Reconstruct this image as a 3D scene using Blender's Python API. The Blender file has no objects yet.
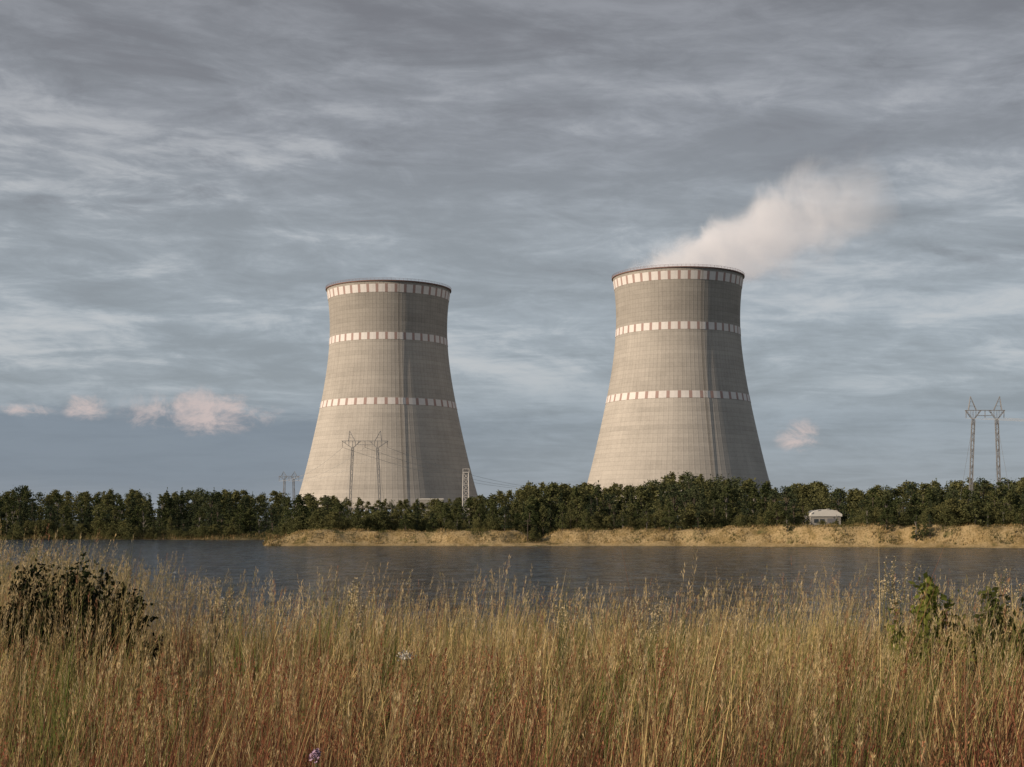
import bpy, math, random
import numpy as np
from mathutils import Vector, Matrix
rng=np.random.default_rng(7); random.seed(7)
scene=bpy.context.scene
col=scene.collection
scene.view_settings.view_transform='Standard'
scene.view_settings.look='None'; scene.view_settings.exposure=0
CZ=6.2; F=1400.0
# ------------------------------------------------------------ node helpers
class NT:
    def __init__(s,tree): s.t=tree; s.n=tree.nodes; s.l=tree.links
    def new(s,k,**kw):
        n=s.n.new(k)
        for a,b in kw.items(): setattr(n,a,b)
        return n
    def put(s,sock,v):
        if isinstance(v,bpy.types.NodeSocket): s.l.new(v,sock)
        elif isinstance(v,(tuple,list)) and len(v)==3 and sock.type=='RGBA': sock.default_value=(*v,1)
        else: sock.default_value=v
    def m(s,op,a,b=None,c=None,clamp=False):
        n=s.new('ShaderNodeMath',operation=op); n.use_clamp=clamp
        s.put(n.inputs[0],a)
        if b is not None: s.put(n.inputs[1],b)
        if c is not None: s.put(n.inputs[2],c)
        return n.outputs[0]
    def mix(s,f,a,b,mode='MIX'):
        n=s.new('ShaderNodeMix',data_type='RGBA',blend_type=mode)
        s.put(n.inputs[0],f); s.put(n.inputs[6],a); s.put(n.inputs[7],b); return n.outputs[2]
    def noise(s,vec,scale,detail=4,rough=.55,dist=0):
        n=s.new('ShaderNodeTexNoise'); s.put(n.inputs['Vector'],vec)
        n.inputs['Scale'].default_value=scale; n.inputs['Detail'].default_value=detail
        n.inputs['Roughness'].default_value=rough; n.inputs['Distortion'].default_value=dist
        return n.outputs['Fac']
    def xyz(s,x,y,z):
        n=s.new('ShaderNodeCombineXYZ'); s.put(n.inputs[0],x); s.put(n.inputs[1],y); s.put(n.inputs[2],z); return n.outputs[0]
    def sep(s,v):
        n=s.new('ShaderNodeSeparateXYZ'); s.put(n.inputs[0],v); return n.outputs
    def ss(s,v,a,b,lo=0.,hi=1.):
        n=s.new('ShaderNodeMapRange',interpolation_type='SMOOTHSTEP')
        s.put(n.inputs[0],v); n.inputs[1].default_value=a; n.inputs[2].default_value=b
        n.inputs[3].default_value=lo; n.inputs[4].default_value=hi; return n.outputs[0]
    def ramp(s,v,stops):
        n=s.new('ShaderNodeValToRGB'); s.put(n.inputs[0],v); r=n.color_ramp
        while len(r.elements)<len(stops): r.elements.new(0.5)
        for e,(p,c) in zip(r.elements,stops): e.position=p; e.color=(*c,1)
        return n.outputs[0]
def lin(r,g,b):
    f=lambda c:(c/255/12.92 if c/255<=.04045 else ((c/255+.055)/1.055)**2.4)
    return (f(r),f(g),f(b))
def material(name):
    m=bpy.data.materials.new(name); m.use_nodes=True
    t=NT(m.node_tree); b=m.node_tree.nodes['Principled BSDF']; return m,t,b
def bump(t,b,h,strength,dist):
    n=t.new('ShaderNodeBump'); n.inputs['Strength'].default_value=strength; n.inputs['Distance'].default_value=dist
    t.put(n.inputs['Height'],h); t.l.new(n.outputs[0],b.inputs['Normal'])
def simple(name,c,rough=.7,var=.25,scale=2.0,metal=0):
    m,t,b=material(name)
    tc=t.new('ShaderNodeTexCoord').outputs['Object']
    n=t.noise(tc,scale,5,.6)
    k=t.m('MULTIPLY_ADD',n,var*2,1-var)
    cc=t.mix(1.0,c,t.xyz(k,k,k),'MULTIPLY')
    t.put(b.inputs['Base Color'],cc); b.inputs['Roughness'].default_value=rough; b.inputs['Metallic'].default_value=metal
    return m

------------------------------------

Your instructions. Copy the data exactly. Any picture it contains is to be omitted.

Solution to this exercise.
Reconstruct this image as a 3D scene using Blender's Python API. The Blender file has no objects yet.
import bpy, math, random
import numpy as np
from mathutils import Vector, Matrix
rng=np.random.default_rng(7); random.seed(7)
scene=bpy.context.scene
col=scene.collection
scene.view_settings.view_transform='Standard'
scene.view_settings.look='None'; scene.view_settings.exposure=0
CZ=6.2; F=1400.0
# ------------------------------------------------------------ node helpers
class NT:
    def __init__(s,tree): s.t=tree; s.n=tree.nodes; s.l=tree.links
    def new(s,k,**kw):
        n=s.n.new(k)
        for a,b in kw.items(): setattr(n,a,b)
        return n
    def put(s,sock,v):
        if isinstance(v,bpy.types.NodeSocket): s.l.new(v,sock)
        elif isinstance(v,(tuple,list)) and len(v)==3 and sock.type=='RGBA': sock.default_value=(*v,1)
        else: sock.default_value=v
    def m(s,op,a,b=None,c=None,clamp=False):
        n=s.new('ShaderNodeMath',operation=op); n.use_clamp=clamp
        s.put(n.inputs[0],a)
        if b is not None: s.put(n.inputs[1],b)
        if c is not None: s.put(n.inputs[2],c)
        return n.outputs[0]
    def mix(s,f,a,b,mode='MIX'):
        n=s.new('ShaderNodeMix',data_type='RGBA',blend_type=mode)
        s.put(n.inputs[0],f); s.put(n.inputs[6],a); s.put(n.inputs[7],b); return n.outputs[2]
    def noise(s,vec,scale,detail=4,rough=.55,dist=0):
        n=s.new('ShaderNodeTexNoise'); s.put(n.inputs['Vector'],vec)
        n.inputs['Scale'].default_value=scale; n.inputs['Detail'].default_value=detail
        n.inputs['Roughness'].default_value=rough; n.inputs['Distortion'].default_value=dist
        return n.outputs['Fac']
    def xyz(s,x,y,z):
        n=s.new('ShaderNodeCombineXYZ'); s.put(n.inputs[0],x); s.put(n.inputs[1],y); s.put(n.inputs[2],z); return n.outputs[0]
    def sep(s,v):
        n=s.new('ShaderNodeSeparateXYZ'); s.put(n.inputs[0],v); return n.outputs
    def ss(s,v,a,b,lo=0.,hi=1.):
        n=s.new('ShaderNodeMapRange',interpolation_type='SMOOTHSTEP')
        s.put(n.inputs[0],v); n.inputs[1].default_value=a; n.inputs[2].default_value=b
        n.inputs[3].default_value=lo; n.inputs[4].default_value=hi; return n.outputs[0]
    def ramp(s,v,stops):
        n=s.new('ShaderNodeValToRGB'); s.put(n.inputs[0],v); r=n.color_ramp
        while len(r.elements)<len(stops): r.elements.new(0.5)
        for e,(p,c) in zip(r.elements,stops): e.position=p; e.color=(*c,1)
        return n.outputs[0]
def lin(r,g,b):
    f=lambda c:(c/255/12.92 if c/255<=.04045 else ((c/255+.055)/1.055)**2.4)
    return (f(r),f(g),f(b))
def material(name):
    m=bpy.data.materials.new(name); m.use_nodes=True
    t=NT(m.node_tree); b=m.node_tree.nodes['Principled BSDF']; return m,t,b
def bump(t,b,h,strength,dist):
    n=t.new('ShaderNodeBump'); n.inputs['Strength'].default_value=strength; n.inputs['Distance'].default_value=dist
    t.put(n.inputs['Height'],h); t.l.new(n.outputs[0],b.inputs['Normal'])
def simple(name,c,rough=.7,var=.25,scale=2.0,metal=0):
    m,t,b=material(name)
    tc=t.new('ShaderNodeTexCoord').outputs['Object']
    n=t.noise(tc,scale,5,.6)
    k=t.m('MULTIPLY_ADD',n,var*2,1-var)
    cc=t.mix(1.0,c,t.xyz(k,k,k),'MULTIPLY')
    t.put(b.inputs['Base Color'],cc); b.inputs['Roughness'].default_value=rough; b.inputs['Metallic'].default_value=metal
    return m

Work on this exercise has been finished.